Scientists determined this sedentary lifestyle by T. majors through an analysis of the isotopes, carbon and oxygen present in their fossilized molars, the study said.
They compared the isotopes of the soil and bedrock of the region to those in the teeth to determine if the rhinos had moved, and therefore eaten, in another place, according to the study.
In this case, the study found there was no long-distance migration or even a substantial seasonal move, though a short-distance move was not ruled out.
The climate at the time could have allowed the large herd to forage year round, researchers said.
But when volcanic ash blew hundreds of miles east from Yellowstone, it coated the rhinos’ food and water sources, according to the study.
“That ash would have covered everything: the grass, leaves and water,” Ward said in the news release. “The rhinos likely weren’t killed immediately like the people of Pompeii.

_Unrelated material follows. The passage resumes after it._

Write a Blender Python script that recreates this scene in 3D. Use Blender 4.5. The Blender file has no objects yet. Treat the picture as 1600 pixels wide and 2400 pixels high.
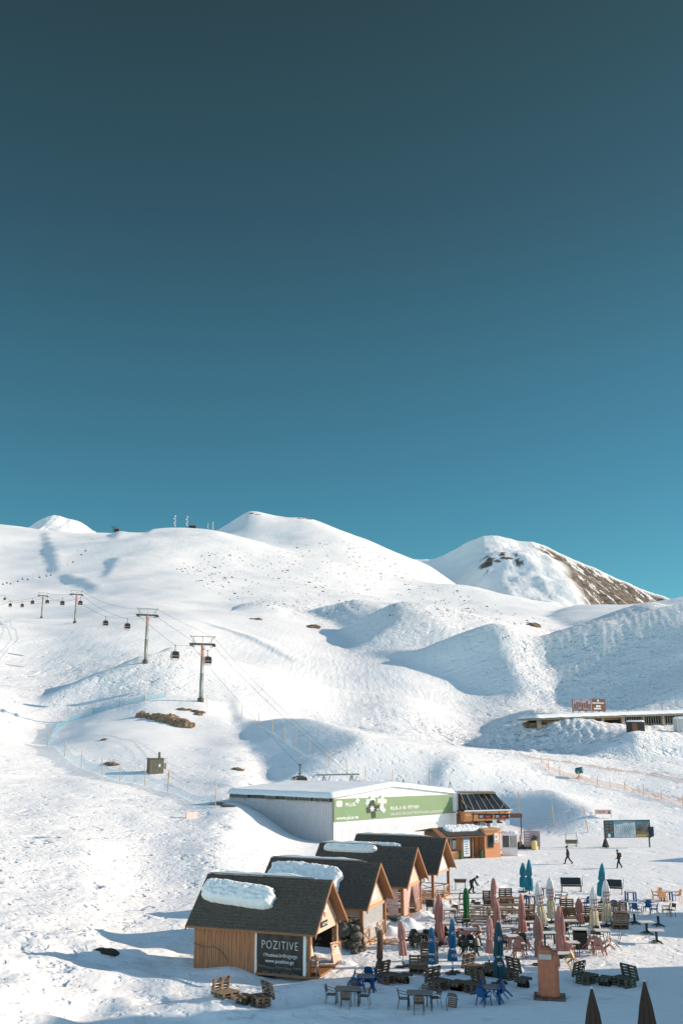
import bpy, bmesh, math, random
import numpy as np
from mathutils import Vector, Matrix
R = math.radians
sc = bpy.context.scene
COL = sc.collection
# ------------------------------------------------------------------ camera, sky, sun, exposure
F = 2250.0; TH = R(13.4); CH = 12.5                 # focal length in photo pixels, upward pitch, eye height
cam_d = bpy.data.cameras.new("camera"); cam = bpy.data.objects.new("camera", cam_d); COL.objects.link(cam)
cam_d.sensor_fit = 'HORIZONTAL'; cam_d.sensor_width = 24.0; cam_d.lens = 24.0 * F / 1600.0
cam_d.clip_start = 0.5; cam_d.clip_end = 20000
cam.location = (0, 0, CH); cam.rotation_euler = (R(90) + TH, 0, 0)
sc.camera = cam
SUN_EL, SUN_AZ = 20.5, 9.0                            # azimuth measured from +X (right) towards +Y (away)
sd = Vector((math.cos(R(SUN_EL)) * math.cos(R(SUN_AZ)), math.cos(R(SUN_EL)) * math.sin(R(SUN_AZ)), math.sin(R(SUN_EL))))
sun_d = bpy.data.lights.new("sun", 'SUN'); sun = bpy.data.objects.new("sun", sun_d); COL.objects.link(sun)
sun_d.energy = 5.0; sun_d.angle = R(0.53); sun_d.color = (1.0, 0.815, 0.64)
sun.rotation_euler = (-sd).to_track_quat('-Z', 'Y').to_euler()
world = bpy.data.worlds.new("World"); sc.world = world; world.use_nodes = True
wn = world.node_tree; wn.nodes.clear()
sky = wn.nodes.new('ShaderNodeTexSky'); sky.sky_type = 'NISHITA'; sky.sun_disc = False
sky.sun_elevation = R(SUN_EL); sky.sun_rotation = R(90 - SUN_AZ); sky.altitude = 2200
sky.air_density = 1.0; sky.dust_density = 0.3; sky.ozone_density = 2.0
geo = wn.nodes.new('ShaderNodeTexCoord'); sep = wn.nodes.new('ShaderNodeSeparateXYZ')
ramp = wn.nodes.new('ShaderNodeValToRGB'); mul = wn.nodes.new('ShaderNodeMix'); mul.data_type = 'RGBA'; mul.blend_type = 'MULTIPLY'
mul.inputs[0].default_value = 1.0
bg = wn.nodes.new('ShaderNodeBackground'); wo = wn.nodes.new('ShaderNodeOutputWorld')
bg.inputs[1].default_value = 0.15
cr = ramp.color_ramp
SKY_RAMP = [(0.0, (0.2973, 0.6362, 0.5589)), (0.23, (0.2759, 0.5827, 0.5113)), (0.37, (0.2795, 0.5352, 0.44)), (0.51, (0.2676, 0.4163, 0.3152)), (0.66, (0.2557, 0.3389, 0.226)), (1.0, (0.2616, 0.3449, 0.2379))]
while len(cr.elements) < len(SKY_RAMP): cr.elements.new(0.5)
for e, (p, c) in zip(cr.elements, SKY_RAMP): e.position = p; e.color = (*c, 1)
L = wn.links.new
L(geo.outputs['Generated'], sep.inputs[0]); L(sep.outputs[2], ramp.inputs[0])

# sky darkened in a cone ahead; boosted outside it to add shadow fill
dt = wn.nodes.new('ShaderNodeVectorMath'); dt.operation = 'DOT_PRODUCT'; dt.inputs[1].default_value = (0, math.cos(R(20)), math.sin(R(20))); L(geo.outputs['Generated'], dt.inputs[0])
mr = wn.nodes.new('ShaderNodeMapRange'); mr.interpolation_type = 'SMOOTHSTEP'; mr.inputs[1].default_value = 0.80; mr.inputs[2].default_value = 0.42
L(dt.outputs['Value'], mr.inputs[0])
dm = wn.nodes.new('ShaderNodeMix'); dm.data_type = 'RGBA'; dm.inputs[7].default_value = (1.62, 1.60, 1.27, 1); L(mr.outputs[0], dm.inputs[0]); L(ramp.outputs[0], dm.inputs[6])
L(sky.outputs[0], mul.inputs[6]); L(dm.outputs[2], mul.inputs[7]); L(mul.outputs[2], bg.inputs[0]); L(bg.outputs[0], wo.inputs[0])
sc.view_settings.view_transform = 'Standard'; sc.view_settings.look = 'None'
sc.view_settings.exposure = 0.27; sc.view_settings.gamma = 1.0
sc.cycles.max_bounces = 8; sc.cycles.diffuse_bounces = 2; sc.cycles.transparent_max_bounces = 24
random.seed(7); rng = np.random.default_rng(7)

# ------------------------------------------------------------------ materials
def mat(name, col, rough=0.8, var=0.12, scale=6.0, metal=0.0, bump=0.0, bscale=30.0, stretch=(1, 1, 1), col2=None, alpha=1.0, spec=0.4):
    m = bpy.data.materials.new(name); m.use_nodes = True
    nt = m.node_tree; b = nt.nodes['Principled BSDF']
    b.inputs['Roughness'].default_value = rough; b.inputs['Metallic'].default_value = metal
    b.inputs['Specular IOR Level'].default_value = spec
    b.inputs['Alpha'].default_value = alpha
    tc = nt.nodes.new('ShaderNodeTexCoord'); mp = nt.nodes.new('ShaderNodeMapping'); mp.inputs['Scale'].default_value = stretch
    nz = nt.nodes.new('ShaderNodeTexNoise'); nz.inputs['Scale'].default_value = scale; nz.inputs['Detail'].default_value = 5
    rp = nt.nodes.new('ShaderNodeValToRGB')
    c2 = col2 or tuple(min(1, c * (1 + var)) for c in col)
    c1 = tuple(c * (1 - var) for c in col)
    rp.color_ramp.elements[0].position = 0.3; rp.color_ramp.elements[0].color = (*c1, 1)
    rp.color_ramp.elements[1].position = 0.7; rp.color_ramp.elements[1].color = (*c2, 1)
    nt.links.new(tc.outputs['Object'], mp.inputs[0]); nt.links.new(mp.outputs[0], nz.inputs[0])
    nt.links.new(nz.outputs[0], rp.inputs[0]); nt.links.new(rp.outputs[0], b.inputs['Base Color'])
    if bump:
        n2 = nt.nodes.new('ShaderNodeTexNoise'); n2.inputs['Scale'].default_value = bscale; n2.inputs['Detail'].default_value = 4
        bp = nt.nodes.new('ShaderNodeBump'); bp.inputs['Strength'].default_value = bump; bp.inputs['Distance'].default_value = 0.05
        nt.links.new(mp.outputs[0], n2.inputs[0]); nt.links.new(n2.outputs[0], bp.inputs['Height']); nt.links.new(bp.outputs[0], b.inputs['Normal'])
    return m
def snow_mat(name, rock=False):
    m = bpy.data.materials.new(name); m.use_nodes = True
    nt = m.node_tree; b = nt.nodes['Principled BSDF']; N = nt.nodes.new; K = nt.links.new
    b.inputs['Roughness'].default_value = 0.75; b.inputs['Specular IOR Level'].default_value = 0.15
    b.inputs['Base Color'].default_value = (0.83, 0.84, 0.85, 1)
    tc = N('ShaderNodeTexCoord'); at = N('ShaderNodeAttribute'); at.attribute_name = 'rough'
    tot = None
    for scl, dist in ((2.2, 0.10), (0.55, 0.32), (0.13, 0.9), (0.035, 2.2)):
        n = N('ShaderNodeTexNoise'); n.inputs['Scale'].default_value = scl; n.inputs['Detail'].default_value = 3; n.inputs['Roughness'].default_value = 0.55
        K(tc.outputs['Object'], n.inputs[0])
        mu = N('ShaderNodeMath'); mu.operation = 'MULTIPLY'; mu.inputs[1].default_value = dist; K(n.outputs[0], mu.inputs[0])
        if tot is None: tot = mu
        else:
            ad = N('ShaderNodeMath'); ad.operation = 'ADD'; K(tot.outputs[0], ad.inputs[0]); K(mu.outputs[0], ad.inputs[1]); tot = ad
    for scl, dist, a_, b_ in ((1.3, 0.12, .57, .70), (0.5, 0.30, .58, .70), (0.16, 0.6, .60, .74)):   # dents: old tracks and melt pits
        n = N('ShaderNodeTexNoise'); n.inputs['Scale'].default_value = scl; n.inputs['Detail'].default_value = 3; K(tc.outputs['Object'], n.inputs[0])
        r = N('ShaderNodeMapRange'); r.interpolation_type = 'SMOOTHSTEP'; r.inputs[1].default_value = a_; r.inputs[2].default_value = b_; r.inputs[3].default_value = 0; r.inputs[4].default_value = -dist; K(n.outputs[0], r.inputs[0])
        ad = N('ShaderNodeMath'); ad.operation = 'ADD'; K(tot.outputs[0], ad.inputs[0]); K(r.outputs[0], ad.inputs[1]); tot = ad
    # groomer and ski lines, running down the piste
    ga = N('ShaderNodeAttribute'); ga.attribute_name = 'groom'; mp = N('ShaderNodeMapping'); mp.inputs['Rotation'].default_value = (0, 0, R(-36)); K(tc.outputs['Object'], mp.inputs[0])
    mp.inputs['Scale'].default_value = (0.55, 0.022, 0.3); wv = N('ShaderNodeTexNoise'); wv.inputs['Scale'].default_value = 1.0; wv.inputs['Detail'].default_value = 4; K(mp.outputs[0], wv.inputs[0])
    gm = N('ShaderNodeMath'); gm.operation = 'MULTIPLY'; K(wv.outputs['Fac'], gm.inputs[0]); K(ga.outputs['Fac'], gm.inputs[1])
    m2 = N('ShaderNodeMath'); m2.operation = 'MULTIPLY'; K(tot.outputs[0], m2.inputs[0]); K(at.outputs['Fac'], m2.inputs[1])
    bp = N('ShaderNodeBump'); bp.inputs['Strength'].default_value = 1.0; bp.inputs['Distance'].default_value = 1.0
    m3 = N('ShaderNodeMath'); m3.operation = 'ADD'; K(m2.outputs[0], m3.inputs[0]); K(gm.outputs[0], m3.inputs[1])
    K(m3.outputs[0], bp.inputs['Height']); K(bp.outputs[0], b.inputs['Normal'])
    if rock:
        ra = N('ShaderNodeAttribute'); ra.attribute_name = 'rock'
        n = N('ShaderNodeTexNoise'); n.inputs['Scale'].default_value = 0.06; n.inputs['Detail'].default_value = 8; K(tc.outputs['Object'], n.inputs[0])
        r2 = N('ShaderNodeValToRGB'); r2.color_ramp.elements[0].position = 0.35; r2.color_ramp.elements[0].color = (0.055, 0.045, 0.038, 1)
        r2.color_ramp.elements[1].position = 0.7; r2.color_ramp.elements[1].color = (0.24, 0.195, 0.155, 1); K(n.outputs[0], r2.inputs[0])
        mx = N('ShaderNodeMix'); mx.data_type = 'RGBA'; mx.inputs[6].default_value = (0.83, 0.84, 0.85, 1)
        K(ra.outputs['Fac'], mx.inputs[0]); K(r2.outputs[0], mx.inputs[7]); K(mx.outputs[2], b.inputs['Base Color'])
    return m
SNOW = snow_mat("snow"); SNOWROCK = snow_mat("snow_and_rock", True)

# ------------------------------------------------------------------ numpy noise
def perlin(x, y, seed=0):
    xi = np.floor(x).astype(np.int64); yi = np.floor(y).astype(np.int64); xf = x - xi; yf = y - yi
    def g(ix, iy):
        h = (ix * 374761393 + iy * 668265263 + seed * 974634777) & 0xffffffff
        h = ((h ^ (h >> 13)) * 1274126177) & 0xffffffff; h = h ^ (h >> 16)
        a = (h & 0xffff) / 65536.0 * 6.2831853
        return np.cos(a), np.sin(a)
    def d(ix, iy, fx, fy):
        c, s = g(ix, iy); return c * fx + s * fy
    u = xf * xf * xf * (xf * (xf * 6 - 15) + 10); v = yf * yf * yf * (yf * (yf * 6 - 15) + 10)
    a = d(xi, yi, xf, yf); b = d(xi + 1, yi, xf - 1, yf); c = d(xi, yi + 1, xf, yf - 1); e = d(xi + 1, yi + 1, xf - 1, yf - 1)
    return (a + (b - a) * u) * (1 - v) + (c + (e - c) * u) * v
def sst(a, b, x):
    t = np.clip((x - a) / (b - a), 0, 1); return t * t * (3 - 2 * t)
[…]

Instead, it was much slower. They were breathing in the ash. And they likely starved to death.”
Though the researchers involved in the study said they were surprised by the T. major’s lack of migration, one rhino expert said the findings add to an ongoing debate about the animal’s migration habits.
“I am not surprised that the analyses very strongly suggest that Teleoceras major lived in herds given that this animal resembles modern hippopotamus in form and hippos live in herds of several tens of animals — with several herds in one geographical area,” John Payne, who studied endangered Sumatran rhinos in Malaysia, said in the news release.
The study was published in the Nature Journal Scientific Reports and was conducted at the University of Cincinnati. It was authored by Ward, Brooke Crowley and Ross Secord.
Antelope County is about a 160-mile drive northwest from Omaha.